India appears to gain: Relief on export tariffs (improving over 2025 conditions), protection of key sensitive sectors, and potential strategic advantages.
India appears to lose: Higher energy-related costs in some scenarios, pressure on certain agricultural areas, and risks to trade surplus turning to deficit in future due to 500bn clause
The framework seems to provide the US with greater access in areas previously limited; for India, it appears to involve reduced protections in some sectors but recovery of export opportunities post-2025 disruptions.
Comparison with Competitors’ US Tariffs (Reported 2026 Rates)
India’s reported 18% rate appears to offer a slight edge in certain labor-intensive sectors:
Vietnam: Around 20% (with additional penalties in some cases; impacts textiles/footwear).
Bangladesh: Around 19-20% (zero on select textiles with US inputs; close in many areas).

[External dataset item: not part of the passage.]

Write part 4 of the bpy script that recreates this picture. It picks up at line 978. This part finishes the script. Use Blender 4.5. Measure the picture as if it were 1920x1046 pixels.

China: Around 30-35% (notably higher).
Pakistan/Indonesia/Thailand: Around 19%.
This positioning may help recapture some market share, according to analyses.
This summary reflects what appears in available public information and should be viewed as preliminary pending final details.
Conclusion
The framework reflects a complex negotiation where both sides appear to have secured some objectives while making concessions. From available reports, the US seems to gain expanded market access and influence over energy flows, while India appears to regain export competitiveness after the 2025 disruptions, though at the cost of opening certain protected sectors and facing potential higher import pressures. The non-binding $500 billion purchase intent, energy pivot implications, and agricultural impacts remain points of significant debate, with outcomes depending heavily on final implementation details, actual volumes, and how stakeholders adapt.
In the end, whether this tilts more toward one side or achieves a balanced outcome is far from clear. Exact net effects will only become evident over the coming years as the full agreement is finalized, tariffs are applied, trade flows adjust, and any unforeseen adjustments occur.
The current information suggests a delicate equilibrium, but with many variables still in play.